RAW RECORDS =
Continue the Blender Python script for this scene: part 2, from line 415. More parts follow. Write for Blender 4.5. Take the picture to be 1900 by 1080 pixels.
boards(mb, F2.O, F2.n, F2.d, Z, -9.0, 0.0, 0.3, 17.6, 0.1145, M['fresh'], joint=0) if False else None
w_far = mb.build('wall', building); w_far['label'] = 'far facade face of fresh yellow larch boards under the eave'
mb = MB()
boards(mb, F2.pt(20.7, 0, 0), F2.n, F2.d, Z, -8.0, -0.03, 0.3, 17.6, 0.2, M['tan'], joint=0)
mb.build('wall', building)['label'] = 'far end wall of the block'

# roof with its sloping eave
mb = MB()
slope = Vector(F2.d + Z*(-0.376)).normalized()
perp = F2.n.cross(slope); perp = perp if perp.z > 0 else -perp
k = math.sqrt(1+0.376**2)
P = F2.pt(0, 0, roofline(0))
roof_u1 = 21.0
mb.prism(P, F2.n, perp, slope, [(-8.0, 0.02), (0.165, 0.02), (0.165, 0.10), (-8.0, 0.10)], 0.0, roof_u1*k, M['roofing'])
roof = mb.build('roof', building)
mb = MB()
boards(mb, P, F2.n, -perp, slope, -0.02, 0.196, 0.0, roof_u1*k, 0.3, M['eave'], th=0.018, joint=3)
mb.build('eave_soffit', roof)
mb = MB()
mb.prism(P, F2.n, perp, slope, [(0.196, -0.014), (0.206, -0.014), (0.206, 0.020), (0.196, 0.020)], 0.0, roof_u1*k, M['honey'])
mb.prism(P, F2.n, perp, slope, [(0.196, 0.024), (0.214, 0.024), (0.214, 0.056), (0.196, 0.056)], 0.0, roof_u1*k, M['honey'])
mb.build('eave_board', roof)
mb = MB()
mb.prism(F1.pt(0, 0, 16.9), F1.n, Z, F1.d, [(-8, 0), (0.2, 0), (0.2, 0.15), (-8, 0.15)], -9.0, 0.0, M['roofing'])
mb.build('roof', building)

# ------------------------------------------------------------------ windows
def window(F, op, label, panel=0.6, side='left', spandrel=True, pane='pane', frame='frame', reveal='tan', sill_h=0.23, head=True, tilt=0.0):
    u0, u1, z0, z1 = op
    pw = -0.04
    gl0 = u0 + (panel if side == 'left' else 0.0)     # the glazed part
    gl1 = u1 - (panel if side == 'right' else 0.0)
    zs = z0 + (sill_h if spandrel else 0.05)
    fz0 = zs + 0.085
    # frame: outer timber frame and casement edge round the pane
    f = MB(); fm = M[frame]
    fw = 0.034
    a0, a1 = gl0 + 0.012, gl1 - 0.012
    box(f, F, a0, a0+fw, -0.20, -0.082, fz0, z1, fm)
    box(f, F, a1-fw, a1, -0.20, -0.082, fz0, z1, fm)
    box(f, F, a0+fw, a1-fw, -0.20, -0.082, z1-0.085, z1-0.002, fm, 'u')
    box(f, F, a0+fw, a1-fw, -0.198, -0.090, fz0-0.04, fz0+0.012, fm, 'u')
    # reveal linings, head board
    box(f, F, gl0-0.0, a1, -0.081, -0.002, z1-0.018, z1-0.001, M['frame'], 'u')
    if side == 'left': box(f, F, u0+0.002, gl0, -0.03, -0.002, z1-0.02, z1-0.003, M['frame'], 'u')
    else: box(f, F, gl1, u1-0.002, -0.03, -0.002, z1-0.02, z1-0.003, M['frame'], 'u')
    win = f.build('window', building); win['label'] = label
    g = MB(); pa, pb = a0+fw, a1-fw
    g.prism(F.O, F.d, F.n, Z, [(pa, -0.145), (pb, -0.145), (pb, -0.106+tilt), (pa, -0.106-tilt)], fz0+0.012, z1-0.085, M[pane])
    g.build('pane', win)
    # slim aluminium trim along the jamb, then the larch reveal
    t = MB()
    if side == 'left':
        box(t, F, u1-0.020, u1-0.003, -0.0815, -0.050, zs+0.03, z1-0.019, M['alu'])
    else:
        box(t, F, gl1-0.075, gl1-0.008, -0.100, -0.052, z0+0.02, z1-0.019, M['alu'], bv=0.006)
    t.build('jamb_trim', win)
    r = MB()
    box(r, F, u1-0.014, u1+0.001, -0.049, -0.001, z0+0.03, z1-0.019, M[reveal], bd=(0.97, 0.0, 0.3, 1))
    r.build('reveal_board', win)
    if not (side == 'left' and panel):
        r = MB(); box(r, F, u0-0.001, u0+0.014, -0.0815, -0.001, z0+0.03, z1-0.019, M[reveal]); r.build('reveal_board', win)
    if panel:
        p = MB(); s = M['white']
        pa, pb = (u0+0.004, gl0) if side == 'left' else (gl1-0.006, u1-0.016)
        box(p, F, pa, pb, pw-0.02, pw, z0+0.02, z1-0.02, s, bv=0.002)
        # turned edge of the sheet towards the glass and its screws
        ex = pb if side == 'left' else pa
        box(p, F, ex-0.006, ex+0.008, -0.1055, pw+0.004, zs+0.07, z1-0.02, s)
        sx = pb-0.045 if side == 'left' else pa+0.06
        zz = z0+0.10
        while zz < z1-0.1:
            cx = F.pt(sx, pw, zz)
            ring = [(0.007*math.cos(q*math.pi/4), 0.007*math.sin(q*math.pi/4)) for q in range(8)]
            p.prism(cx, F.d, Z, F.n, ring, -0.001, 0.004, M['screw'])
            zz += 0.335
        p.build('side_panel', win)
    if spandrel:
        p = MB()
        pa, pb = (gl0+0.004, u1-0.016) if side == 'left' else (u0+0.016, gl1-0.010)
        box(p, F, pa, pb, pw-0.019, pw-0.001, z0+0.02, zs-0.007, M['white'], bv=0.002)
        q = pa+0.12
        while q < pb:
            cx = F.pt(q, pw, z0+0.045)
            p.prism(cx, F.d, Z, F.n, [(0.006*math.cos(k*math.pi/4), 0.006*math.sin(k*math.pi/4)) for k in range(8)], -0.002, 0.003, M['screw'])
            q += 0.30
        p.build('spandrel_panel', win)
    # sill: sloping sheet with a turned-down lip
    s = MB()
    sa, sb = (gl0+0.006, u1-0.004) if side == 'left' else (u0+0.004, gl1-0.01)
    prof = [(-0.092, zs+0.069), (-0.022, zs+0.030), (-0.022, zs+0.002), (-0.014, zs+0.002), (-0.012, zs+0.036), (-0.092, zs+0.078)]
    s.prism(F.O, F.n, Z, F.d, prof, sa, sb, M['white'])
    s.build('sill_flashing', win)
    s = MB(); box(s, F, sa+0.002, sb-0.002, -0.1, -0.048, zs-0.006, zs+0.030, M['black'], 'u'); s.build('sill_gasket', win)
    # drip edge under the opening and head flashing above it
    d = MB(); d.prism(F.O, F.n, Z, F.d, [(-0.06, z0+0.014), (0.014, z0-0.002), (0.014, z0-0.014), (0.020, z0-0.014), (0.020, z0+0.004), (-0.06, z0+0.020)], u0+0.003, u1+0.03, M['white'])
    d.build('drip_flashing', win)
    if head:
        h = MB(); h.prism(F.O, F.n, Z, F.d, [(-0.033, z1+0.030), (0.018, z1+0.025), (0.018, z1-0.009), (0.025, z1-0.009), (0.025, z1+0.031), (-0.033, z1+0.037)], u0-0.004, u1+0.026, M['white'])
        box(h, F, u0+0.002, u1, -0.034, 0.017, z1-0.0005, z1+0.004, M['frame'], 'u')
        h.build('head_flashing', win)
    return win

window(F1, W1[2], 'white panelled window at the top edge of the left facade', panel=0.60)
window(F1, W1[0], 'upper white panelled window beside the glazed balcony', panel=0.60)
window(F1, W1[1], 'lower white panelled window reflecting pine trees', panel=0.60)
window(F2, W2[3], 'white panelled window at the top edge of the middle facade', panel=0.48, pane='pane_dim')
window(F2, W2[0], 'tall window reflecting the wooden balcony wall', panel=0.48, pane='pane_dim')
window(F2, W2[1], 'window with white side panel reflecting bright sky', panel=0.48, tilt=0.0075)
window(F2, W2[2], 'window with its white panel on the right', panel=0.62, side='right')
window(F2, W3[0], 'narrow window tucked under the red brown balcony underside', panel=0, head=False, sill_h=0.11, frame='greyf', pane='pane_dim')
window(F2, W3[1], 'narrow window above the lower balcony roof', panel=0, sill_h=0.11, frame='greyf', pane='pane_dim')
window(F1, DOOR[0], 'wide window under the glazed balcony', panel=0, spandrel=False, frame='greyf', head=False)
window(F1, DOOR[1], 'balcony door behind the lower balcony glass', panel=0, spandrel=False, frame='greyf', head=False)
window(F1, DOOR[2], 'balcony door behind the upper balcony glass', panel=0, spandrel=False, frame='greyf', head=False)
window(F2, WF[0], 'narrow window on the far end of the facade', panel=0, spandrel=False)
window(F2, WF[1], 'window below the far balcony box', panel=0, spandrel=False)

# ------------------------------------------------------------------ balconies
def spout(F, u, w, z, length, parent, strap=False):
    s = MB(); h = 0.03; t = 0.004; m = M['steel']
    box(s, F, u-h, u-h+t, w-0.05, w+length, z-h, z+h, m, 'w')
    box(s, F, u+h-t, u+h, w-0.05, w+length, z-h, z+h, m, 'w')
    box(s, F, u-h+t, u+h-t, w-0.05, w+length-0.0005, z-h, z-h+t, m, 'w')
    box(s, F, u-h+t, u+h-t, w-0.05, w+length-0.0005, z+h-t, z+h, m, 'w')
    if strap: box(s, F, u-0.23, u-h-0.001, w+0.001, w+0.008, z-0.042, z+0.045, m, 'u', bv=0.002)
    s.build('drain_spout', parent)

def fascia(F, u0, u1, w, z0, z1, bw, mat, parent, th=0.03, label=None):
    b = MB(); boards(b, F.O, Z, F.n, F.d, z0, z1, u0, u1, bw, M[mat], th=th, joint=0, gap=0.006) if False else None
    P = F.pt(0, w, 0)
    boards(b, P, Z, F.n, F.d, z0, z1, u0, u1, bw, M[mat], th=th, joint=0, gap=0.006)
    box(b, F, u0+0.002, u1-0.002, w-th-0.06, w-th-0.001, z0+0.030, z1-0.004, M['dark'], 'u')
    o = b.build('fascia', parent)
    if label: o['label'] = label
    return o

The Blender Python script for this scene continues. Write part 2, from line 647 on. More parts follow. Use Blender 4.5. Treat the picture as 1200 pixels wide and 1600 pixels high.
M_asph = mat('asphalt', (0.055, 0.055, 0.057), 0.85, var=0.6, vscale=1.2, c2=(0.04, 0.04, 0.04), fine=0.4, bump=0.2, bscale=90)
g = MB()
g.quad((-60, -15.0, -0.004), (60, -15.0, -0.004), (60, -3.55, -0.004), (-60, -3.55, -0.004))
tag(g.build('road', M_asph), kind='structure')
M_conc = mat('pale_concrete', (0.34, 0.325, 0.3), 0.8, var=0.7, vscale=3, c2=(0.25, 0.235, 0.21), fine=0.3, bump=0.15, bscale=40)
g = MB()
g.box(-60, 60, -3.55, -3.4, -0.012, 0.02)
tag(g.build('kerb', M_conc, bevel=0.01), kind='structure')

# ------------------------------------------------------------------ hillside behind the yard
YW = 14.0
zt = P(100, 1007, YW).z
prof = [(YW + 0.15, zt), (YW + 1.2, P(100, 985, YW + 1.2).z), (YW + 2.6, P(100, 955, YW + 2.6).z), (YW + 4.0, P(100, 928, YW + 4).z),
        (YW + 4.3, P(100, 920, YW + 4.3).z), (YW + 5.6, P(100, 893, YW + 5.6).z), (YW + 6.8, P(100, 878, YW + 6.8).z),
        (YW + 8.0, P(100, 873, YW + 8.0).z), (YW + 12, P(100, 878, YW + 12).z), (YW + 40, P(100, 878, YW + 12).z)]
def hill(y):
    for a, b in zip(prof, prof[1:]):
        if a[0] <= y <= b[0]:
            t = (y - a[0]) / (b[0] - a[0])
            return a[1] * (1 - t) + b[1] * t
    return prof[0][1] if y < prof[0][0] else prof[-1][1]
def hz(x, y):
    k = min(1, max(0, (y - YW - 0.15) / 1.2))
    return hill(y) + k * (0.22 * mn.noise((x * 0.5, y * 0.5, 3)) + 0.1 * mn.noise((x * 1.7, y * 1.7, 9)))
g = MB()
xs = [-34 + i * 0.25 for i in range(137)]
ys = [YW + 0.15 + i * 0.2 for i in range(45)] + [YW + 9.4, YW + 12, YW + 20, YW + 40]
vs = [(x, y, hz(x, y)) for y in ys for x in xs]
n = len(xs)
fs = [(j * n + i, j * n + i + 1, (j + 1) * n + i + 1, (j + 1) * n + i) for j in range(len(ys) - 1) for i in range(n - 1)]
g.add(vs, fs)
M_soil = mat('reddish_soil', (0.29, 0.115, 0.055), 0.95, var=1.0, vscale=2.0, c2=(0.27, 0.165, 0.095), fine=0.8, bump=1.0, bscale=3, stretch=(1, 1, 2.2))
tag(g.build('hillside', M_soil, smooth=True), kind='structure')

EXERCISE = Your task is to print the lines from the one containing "The Blender Python script for this scene continues." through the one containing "tag(g.build('kerb', M_conc, bevel=0.01), kind='structure')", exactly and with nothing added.

SOLUTION =
The Blender Python script for this scene continues. Write part 2, from line 647 on. More parts follow. Use Blender 4.5. Treat the picture as 1200 pixels wide and 1600 pixels high.
M_asph = mat('asphalt', (0.055, 0.055, 0.057), 0.85, var=0.6, vscale=1.2, c2=(0.04, 0.04, 0.04), fine=0.4, bump=0.2, bscale=90)
g = MB()
g.quad((-60, -15.0, -0.004), (60, -15.0, -0.004), (60, -3.55, -0.004), (-60, -3.55, -0.004))
tag(g.build('road', M_asph), kind='structure')
M_conc = mat('pale_concrete', (0.34, 0.325, 0.3), 0.8, var=0.7, vscale=3, c2=(0.25, 0.235, 0.21), fine=0.3, bump=0.15, bscale=40)
g = MB()
g.box(-60, 60, -3.55, -3.4, -0.012, 0.02)
tag(g.build('kerb', M_conc, bevel=0.01), kind='structure')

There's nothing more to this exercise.